▶ _What you have to do_
Repeat, exactly and only, the lines from the beginning of the data through the line with "return Vector((0, 0, CAMZ)) + d * t". Pictures are left out.

▶ _Data excerpt_
□ □ □ □ □

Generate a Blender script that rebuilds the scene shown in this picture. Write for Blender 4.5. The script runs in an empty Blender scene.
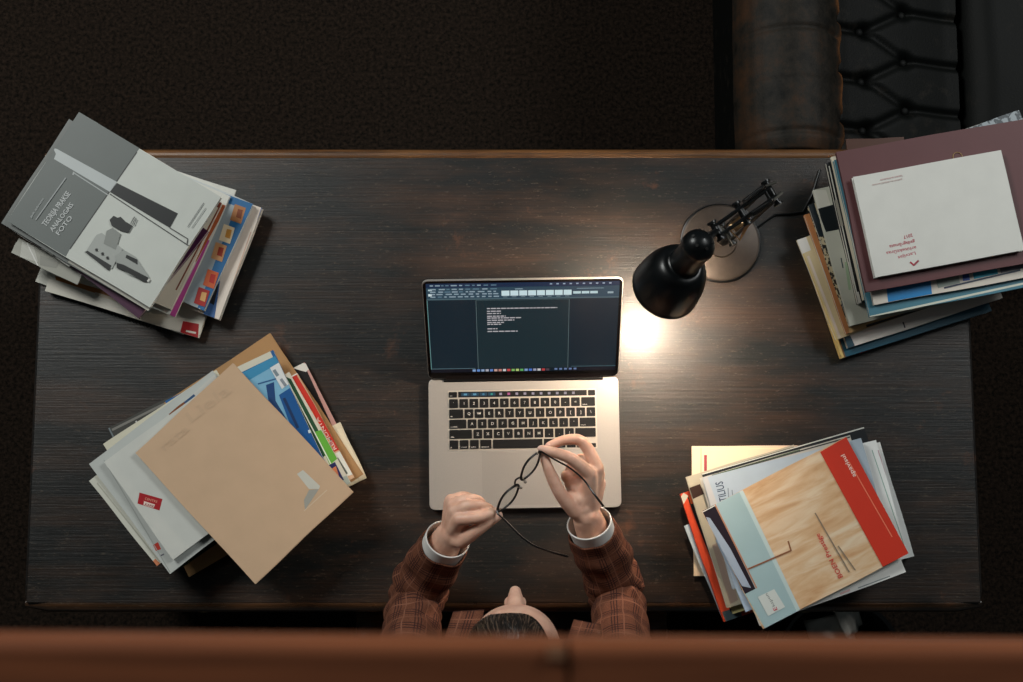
import bpy, bmesh, math, random
from mathutils import Vector, Matrix, noise
random.seed(7)
C = bpy.context.scene.collection
PI = math.pi
DESK = 0.75

# ---------------------------------------------------------------- camera
CAMZ = DESK + 2.68
TH = math.radians(7.5)
cam = bpy.data.cameras.new('camera'); cam.lens = 50; cam.sensor_width = 36
cam.clip_start = 0.02; cam.clip_end = 50
cam.dof.use_dof = True; cam.dof.focus_distance = 2.62; cam.dof.aperture_fstop = 8.0
camo = bpy.data.objects.new('camera', cam); C.objects.link(camo)
camo.location = (0, 0, CAMZ); camo.rotation_euler = (TH, 0, 0)
bpy.context.scene.camera = camo
F = 1023 * 50 / 36

def at(px, py, z=DESK):
    x = (px - 511.5) / F; y = (341 - py) / F
    d = Vector((x, y * math.cos(TH) + math.sin(TH), -math.cos(TH) + y * math.sin(TH)))
    t = (z - CAMZ) / d.z
    return Vector((0, 0, CAMZ)) + d * t

# ---------------------------------------------------------------- materials
def lin(c):
    def f(v):
        v /= 255.0
        return v / 12.92 if v <= .04045 else ((v + .055) / 1.055) ** 2.4
    return (f(c[0]), f(c[1]), f(c[2]), 1)
_m = {}
def mat(c, rough=.55, metal=0, noise_amt=.06, scale=40, spec=.5, key=None, bump=0):
    k = key or (tuple(c), rough, metal, noise_amt, scale, spec, bump)
    if k in _m: return _m[k]
    m = bpy.data.materials.new('material'); m.use_nodes = True
    nt = m.node_tree; b = nt.nodes['Principled BSDF']
    b.inputs['Roughness'].default_value = rough; b.inputs['Metallic'].default_value = metal
    b.inputs['Specular IOR Level'].default_value = spec
    tc = nt.nodes.new('ShaderNodeTexCoord'); n = nt.nodes.new('ShaderNodeTexNoise')
    n.inputs['Scale'].default_value = scale; n.inputs['Detail'].default_value = 4
    nt.links.new(tc.outputs['Object'], n.inputs['Vector'])
    r = nt.nodes.new('ShaderNodeValToRGB')
    L = lin(c)
    r.color_ramp.elements[0].position = .3; r.color_ramp.elements[1].position = .7
    r.color_ramp.elements[0].color = tuple(v * (1 - noise_amt) for v in L[:3]) + (1,)
    r.color_ramp.elements[1].color = tuple(min(1, v * (1 + noise_amt)) for v in L[:3]) + (1,)
    nt.links.new(n.outputs['Fac'], r.inputs['Fac']); nt.links.new(r.outputs['Color'], b.inputs['Base Color'])
    if bump:
        bp = nt.nodes.new('ShaderNodeBump'); bp.inputs['Strength'].default_value = bump; bp.inputs['Distance'].default_value = .002
        nt.links.new(n.outputs['Fac'], bp.inputs['Height']); nt.links.new(bp.outputs['Normal'], b.inputs['Normal'])
    _m[k] = m
    return m
def emis(c, s=1):
    k = ('e', tuple(c), s)
    if k in _m: return _m[k]
    m = bpy.data.materials.new('screen_light'); m.use_nodes = True
    b = m.node_tree.nodes['Principled BSDF']
    b.inputs['Base Color'].default_value = (.004, .004, .005, 1); b.inputs['Roughness'].default_value = .25
    b.inputs['Emission Color'].default_value = lin(c); b.inputs['Emission Strength'].default_value = s
    _m[k] = m; return m

def node(nt, t, **kw):
    n = nt.nodes.new(t)
    for k, v in kw.items():
        if k in n.inputs: n.inputs[k].default_value = v
        else: setattr(n, k, v)
    return n
def ramp(nt, src, stops):
    r = nt.nodes.new('ShaderNodeValToRGB'); e = r.color_ramp.elements
    while len(e) < len(stops): e.new(.5)
    for i, (p, c) in enumerate(stops):
        e[i].position = p; e[i].color = c if len(c) == 4 else lin(c)
    nt.links.new(src, r.inputs['Fac']); return r
def mix(nt, fac, a, b):
    m = nt.nodes.new('ShaderNodeMix'); m.data_type = 'RGBA'
    if hasattr(fac, 'links'): nt.links.new(fac, m.inputs[0])
    else: m.inputs[0].default_value = fac
    for s, v in ((6, a), (7, b)):
        if hasattr(v, 'links'): nt.links.new(v, m.inputs[s])
        else: m.inputs[s].default_value = v
    return m.outputs[2]

def desk_wood(base=(9, 10, 9), worn=(56, 37, 24), rough=.38, key='desk', wearpos=.53):
    if key in _m: return _m[key]
    m = bpy.data.materials.new('dark_worn_wood'); m.use_nodes = True; nt = m.node_tree; b = nt.nodes['Principled BSDF']
    tc = node(nt, 'ShaderNodeTexCoord'); L = nt.links.new
    mp = node(nt, 'ShaderNodeMapping'); mp.inputs['Scale'].default_value = (3, 140, 20); L(tc.outputs['Object'], mp.inputs[0])
    g = node(nt, 'ShaderNodeTexNoise', Scale=1.6, Detail=6, Roughness=.7); L(mp.outputs[0], g.inputs['Vector'])
    mp2 = node(nt, 'ShaderNodeMapping'); mp2.inputs['Scale'].default_value = (2.2, 9, 5); L(tc.outputs['Object'], mp2.inputs[0])
    w = node(nt, 'ShaderNodeTexNoise', Scale=1.7, Detail=7, Roughness=.62); L(mp2.outputs[0], w.inputs['Vector'])
    wr = ramp(nt, w.outputs['Fac'], [(wearpos - .1, (0, 0, 0, 1)), (wearpos + .12, (1, 1, 1, 1))])
    gr = ramp(nt, g.outputs['Fac'], [(.35, (0, 0, 0, 1)), (.65, (1, 1, 1, 1))])
    c1 = mix(nt, gr.outputs[0], lin(tuple(int(v * .7) for v in base)), lin(tuple(int(v * 1.35) for v in base)))
    c2 = mix(nt, gr.outputs[0], lin(tuple(int(v * .6) for v in worn)), lin(worn))
    col = mix(nt, wr.outputs[0], c1, c2)
    # scratches
    v = node(nt, 'ShaderNodeTexNoise', Scale=30, Detail=3, Roughness=.8); L(mp2.outputs[0], v.inputs['Vector'])
    sc = ramp(nt, v.outputs['Fac'], [(.60, (0, 0, 0, 1)), (.68, (.5, .5, .5, 1))])
    col = mix(nt, sc.outputs[0], col, lin((92, 80, 66)))
    # blotchy bare patches and fine pale scuffs
    w2 = node(nt, 'ShaderNodeTexNoise', Scale=9, Detail=5, Roughness=.7); L(tc.outputs['Object'], w2.inputs['Vector'])
    pt = ramp(nt, w2.outputs['Fac'], [(.62, (0, 0, 0, 1)), (.72, (.5, .5, .5, 1))])
    b.inputs['Coat Weight'].default_value = .35; b.inputs['Coat Roughness'].default_value = .27
    col = mix(nt, pt.outputs[0], col, lin((98, 58, 32)))
    L(col, b.inputs['Base Color'])
    rr = node(nt, 'ShaderNodeMapRange'); rr.inputs['To Min'].default_value = rough - .08; rr.inputs['To Max'].default_value = rough + .14
    L(w2.outputs['Fac'], rr.inputs['Value']); L(rr.outputs[0], b.inputs['Roughness'])
    bp = node(nt, 'ShaderNodeBump', Strength=.62, Distance=.0010); L(g.outputs['Fac'], bp.inputs['Height']); L(bp.outputs['Normal'], b.inputs['Normal'])
    b.inputs['Specular IOR Level'].default_value = .5
    _m[key] = m; return m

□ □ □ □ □

▶ _Result for this exercise_
Generate a Blender script that rebuilds the scene shown in this picture. Write for Blender 4.5. The script runs in an empty Blender scene.
import bpy, bmesh, math, random
from mathutils import Vector, Matrix, noise
random.seed(7)
C = bpy.context.scene.collection
PI = math.pi
DESK = 0.75

# ---------------------------------------------------------------- camera
CAMZ = DESK + 2.68
TH = math.radians(7.5)
cam = bpy.data.cameras.new('camera'); cam.lens = 50; cam.sensor_width = 36
cam.clip_start = 0.02; cam.clip_end = 50
cam.dof.use_dof = True; cam.dof.focus_distance = 2.62; cam.dof.aperture_fstop = 8.0
camo = bpy.data.objects.new('camera', cam); C.objects.link(camo)
camo.location = (0, 0, CAMZ); camo.rotation_euler = (TH, 0, 0)
bpy.context.scene.camera = camo
F = 1023 * 50 / 36

def at(px, py, z=DESK):
    x = (px - 511.5) / F; y = (341 - py) / F
    d = Vector((x, y * math.cos(TH) + math.sin(TH), -math.cos(TH) + y * math.sin(TH)))
    t = (z - CAMZ) / d.z
    return Vector((0, 0, CAMZ)) + d * t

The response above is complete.